6月だというのに梅雨が明けてしまいました。関東は連日の真夏日です。これだけ暑いと、リーフの電池温度も高止まりしてしまいます。そのため、電池劣化が進むこと、そして急速充電で充電できる電気量が小さくなることが問題になりそうです。
初代リーフでは低温時(10℃くらい)に急速充電速度低下が大きく、高温時(30℃くらい)はむしろ急速充電が早く進みました。これは、初代リーフの電池の温度上昇によって内部抵抗が低下し、定電流充電モードから定電圧充電モードに移行する充電率が大きくなるためと理解できます。
一方、その後の改良された電池を搭載するリーフは、低温でも内部抵抗が小さく、定電流モードでの充電が広い充電率範囲で可能になっています。すると、今度は高温時の充電速度低下が問題となります。
一般論として、高温になるほど化学反応は進行しやすくなります。電池でいうと、理想的な充放電反応ではなく、電池の劣化につながるような副反応も起こりやすくなってしまいます。したがって、電池の温度は必要以上に上げたくないのですが、充電時には電流が流れるので熱が発生してしまうのを避けられません。リーフに限らず、電気自動車の走行用電池を急速充電する際には、電池の温度が上がりすぎないように、充電電流を抑制する機構が動作するようになっています。
ユーザーとして気になるのが、電池の温度がどの程度になると急速充電に抑制が入るのかという点です。LeafSpyのデータを見ていると、2017年に登場した新型リーフの電池は35℃あたりから抑制が入るようです。秋から春にかけての外気温が30℃に満たないような季節であれば、急速充電後に高速運転を続けてすぐ急速充電をするくらいの負荷で電池温度が35℃に達しました。ところが、最近は外気温が30℃を上回っているので、日中のリーフの電池は充電や走行をする前から35℃ちかい高温になっています。ここから急速充電や高速走行をしようものなら、すぐに充電電流の抑制がかかる温度に到達してしまいます。
具体的には、外気温が32℃の夕方に日産ディーラーの急速充電器で充電したところ、涼しい季節は107A流れるところが、95Aしか流れませんでした。30分の充電でも通常は容量の53%程度が充電されるのに対して、45%しか充電されませんでした。温度上昇によって、急速充電で充電できる電気量が1割強低下したことになります。

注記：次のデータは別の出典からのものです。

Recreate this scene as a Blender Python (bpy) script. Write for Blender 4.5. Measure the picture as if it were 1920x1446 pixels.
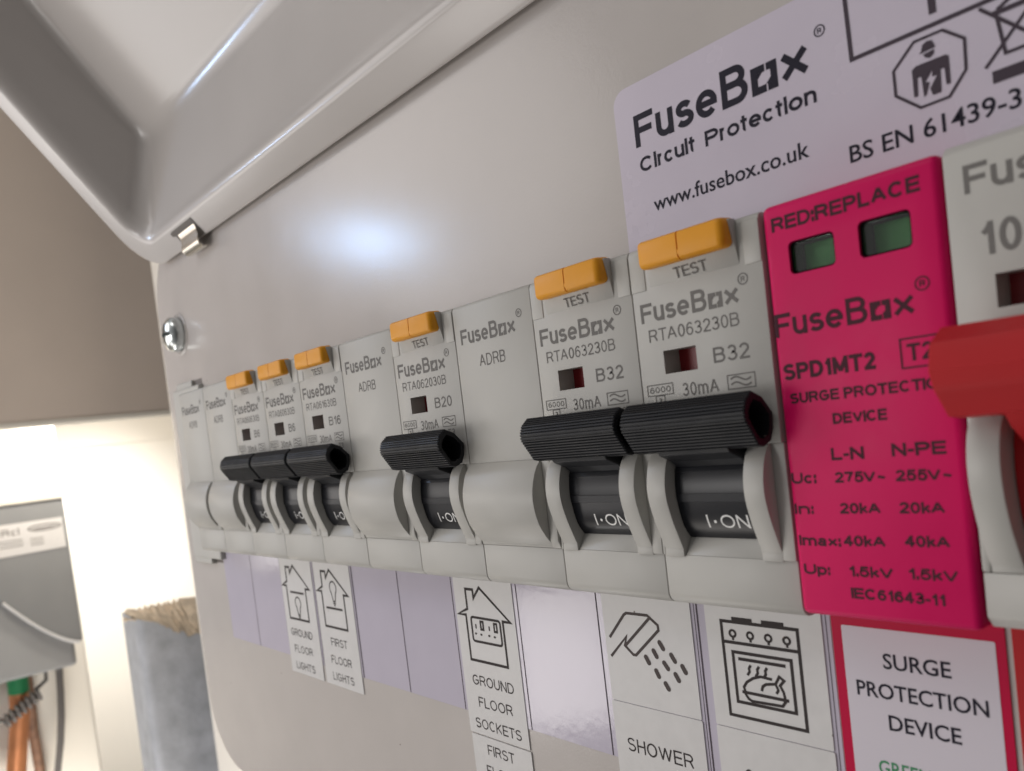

長時間の高速走行が必要な長距離移動の際には、このような高温時の充電電流低下が問題になるかもしれません。ユーザーとしては、可能なら普通充電で温度を上げずに涼しい夜の間に満充電にしておいて、日中の急速充電回数を極力減らすといった対策が必要でしょう。私は家で充電できないので、前日のうちに充電を済ませておくことにします。
気温が40℃近い状況だと、連続走行かつ急速充電は一日2回か3回になるように旅程を組んだ方が良さそうです。
2018年は強烈な猛暑だったこともあり、ネット上には新型リーフの急速充電が遅いという口コミが何件もみられました。その中で「リプログラム」という言葉があったので調べてみると、私が乗っている初期ロット (2017年10月製造) に比べて、最近製造されたロット(2018年中ごろ?)は急速充電の出力抑制プログラムが変更されているようです。初期ロットと同じ出力抑制プログラムの車体で、新しい出力抑制プログラムに書き換えることがリプログラミングと呼ばれているとわかりました。
出力抑制の程度や、リプログラミングによって抑制がどの程度緩和されるのかは、以下のページに画像が出ていました。リプログラミング後は、30℃以上で出力抑制が開始されるのは変わらないものの、35℃から45℃くらいの温度域では2~3割ほど高出力で充電されるようです。夏は気温が40℃近くあって電池の温度が高止まりするので、リプログラミングによって使い勝手はかなり良くなると思います。高温による電池劣化は心配ですが。